Economic growth, he told the audience, inevitably leads to social inequality. Mr Ariès wants a new sort of society, organised locally, at a slower pace, based on sharing rather than exploitation, and if you take his thought to its logical conclusion, virtually shrinking.
He expressed it yesterday from the stage of the Opera House with a finger-jabbing and strident passion which at times verged on the excitable, and was in sharp contrast to the dry but powerful response of Mr Ainsworth, who told him to his face: "You are a dreamer."
"Vous êtes un rêveur," said the interpreter, just in case Mr Ariès had missed it in English. He certainly didn't look like he got told that an awful lot, and Mr Ainsworth hastened to add that society needed dreamers. But he launched a full-frontal assault on his opponent's degrowth idea, based in what you might call a Conservative view of human nature.
He said: "Humans are acquisitive; we always have been. It's a fair bet that when we originally crawled out of a cave in prehistory we went looking for stuff to accumulate. Another pelt; a better home; a sharper weapon; a longer stick. Stuff: it's what people like."
That word stuff caused the interpreter a momentary hesitation, but Mr Ainsworth was already saying: "The people who live in the poorest parts of the world don't talk about poverty. They live with it. The notion of poverty is for the affluent to worry about, and rightly so. But people who live in real poverty, whether in the deprived cities or rural areas of the developed West or in the developing world, talk about prosperity. They want economic growth because it is a natural thing to want. They want more stuff."
A recent visit to Albania, one of Europe's poorest countries, had impressed this upon him, he said.
"Try telling people in Albania you want to offer them degrowth.
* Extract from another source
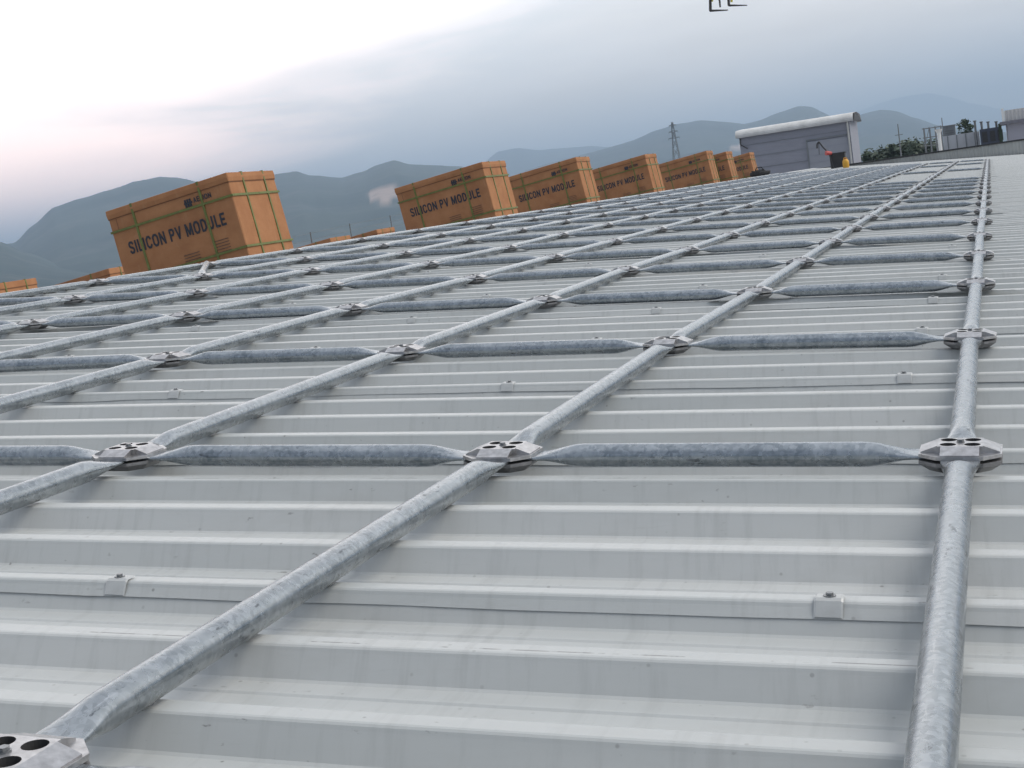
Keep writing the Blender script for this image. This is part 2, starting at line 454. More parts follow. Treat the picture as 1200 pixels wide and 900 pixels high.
def clamp_meshes():
    # upper casting: flange octagon + raised cross with a square top pierced by four holes
    up_ = MB(); h0, h1, zt = .003, .0095, .0225
    a = .073; c = .041
    oc = [(a, -c), (a, c), (c, a), (-c, a), (-a, c), (-a, -c), (-c, -a), (c, -a)]
    up_.poly([(x, y, h1) for x, y in oc]); up_.poly([(x, y, h0) for x, y in reversed(oc)])
    for i in range(8):
        p, q = oc[i], oc[(i+1) % 8]
        up_.quad((*p, h0), (*q, h0), (*q, h1), (*p, h1))
    t = .040; aw = .034
    for r_ in range(4):
        Mr = Matrix.Rotation(r_*math.pi/2, 4, 'Z')
        def T(x, y, z): return tuple(Mr @ Vector((x, y, z)))
        # sloping arm
        up_.quad(T(t, -aw, zt), T(.0695, -aw, h1+.002), T(.0695, aw, h1+.002), T(t, aw, zt))
        up_.quad(T(.0695, -aw, h1+.002), T(.0695, -aw, h1), T(.0695, aw, h1), T(.0695, aw, h1+.002))
        up_.poly([T(t, -aw, zt), T(t, -aw, h1), T(.0695, -aw, h1), T(.0695, -aw, h1+.002)])
        up_.poly([T(t, aw, zt), T(.0695, aw, h1+.002), T(.0695, aw, h1), T(t, aw, h1)])
        # block sides beside the arm
        up_.quad(T(t, aw, zt), T(t, aw, h1), T(t, t, h1), T(t, t, zt)); up_.quad(T(t, -t, zt), T(t, -t, h1), T(t, -aw, h1), T(t, -aw, zt))
        # quadrant of the top with its hole
        cx = cy = .0215; rr = .0145; n = 24
        circ = []; sq = []
        for i in range(n):
            an = 2*math.pi*i/n; cc, ss = math.cos(an), math.sin(an)
            circ.append((cx+rr*cc, cy+rr*ss))
            k_ = []
            if cc > 1e-9: k_.append((t-cx)/cc)
            if cc < -1e-9: k_.append((0-cx)/cc)
            if ss > 1e-9: k_.append((t-cy)/ss)
            if ss < -1e-9: k_.append((0-cy)/ss)
            kk = min(k_); sq.append((cx+kk*cc, cy+kk*ss))
        for i in range(n):
            i2 = (i+1) % n
            up_.quad(T(*circ[i], zt), T(*sq[i], zt), T(*sq[i2], zt), T(*circ[i2], zt))
            up_.quad(T(*circ[i], zt), T(*circ[i2], zt), T(*circ[i2], .008), T(*circ[i], .008), 1)
        for X, Y in ((t, t), (0, t), (t, 0), (0, 0)):
            # fill the square's corners left by the radial fan
            an = math.atan2(Y-cy, X-cx) % (2*math.pi); i = int(an/(2*math.pi/n)) % n
            up_.poly([T(*sq[i], zt), T(X, Y, zt), T(*sq[(i+1) % n], zt)])
        up_.poly([T(x, y, .0108) for x, y in circ], 1)
    u = up_.mesh('upper_plate', [M_clamp, M_hole], weld=False)
    lo = MB()
    lo.poly([(x, y, -h0) for x, y in oc])
    oc2 = [(x*.74, y*.74) for x, y in oc]
    for i in range(8):
        p, q = oc[i], oc[(i+1) % 8]; p2, q2 = oc2[i], oc2[(i+1) % 8]
        lo.quad((*p, -h1), (*q, -h1), (*q, -h0), (*p, -h0)); lo.quad((*p2, -.024), (*q2, -.024), (*q, -h1), (*p, -h1))
    lo.poly([(x, y, -.024) for x, y in reversed(oc2)])
    lo_ = lo.mesh('lower_plate', M_clampshade)
    b = MB()
    b.tube((0, 0, zt), (0, 0, zt+.0015), .0075, 18); b.tube((0, 0, zt+.0015), (0, 0, zt+.0055), .0062, 6)
    for sx_ in (-1, 1):
        for sy_ in (-1, 1): b.tube((sx_*.0215, sy_*.0215, .0108), (sx_*.0215, sy_*.0215, .0145), .0085, 6)
    return u, lo_, b.mesh('bolt', M_bolt)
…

You won't get a friendly answer."
Mr Ainsworth said he shared many of Mr Ariès' concerns about overexploitation and overconsumption, pointing out: "If everyone on our planet lived like an average European, we would need three planets to live on. If everyone had the lifestyle of an average citizen of the United States, we would need five planets to live on."
But he said degrowth was not the answer. The only solution was to grow in a different way – that was what sustainable development meant – and the only institutions who could enable us to do that were major companies, with innovations.
Mr Ariès responded that he wasn't looking to Coca-Cola to save the planet – his best line, which drew laughter and applause – but Mr Ainsworth insisted that it was only new technological advances ("game-changers" he called them) which would set growth on a different path. "You want to save the planet with gadgets!" cried a woman in the audience. "The electric car is not a gadget," Mr Ainsworth said.
His finished by telling Mr Ariès that the ultimate problem with his degrowth idea was political. "No democratic politician anywhere in the world will embrace it," he said. "Call that cowardice, or call it realism." And turning to the audience: "You choose."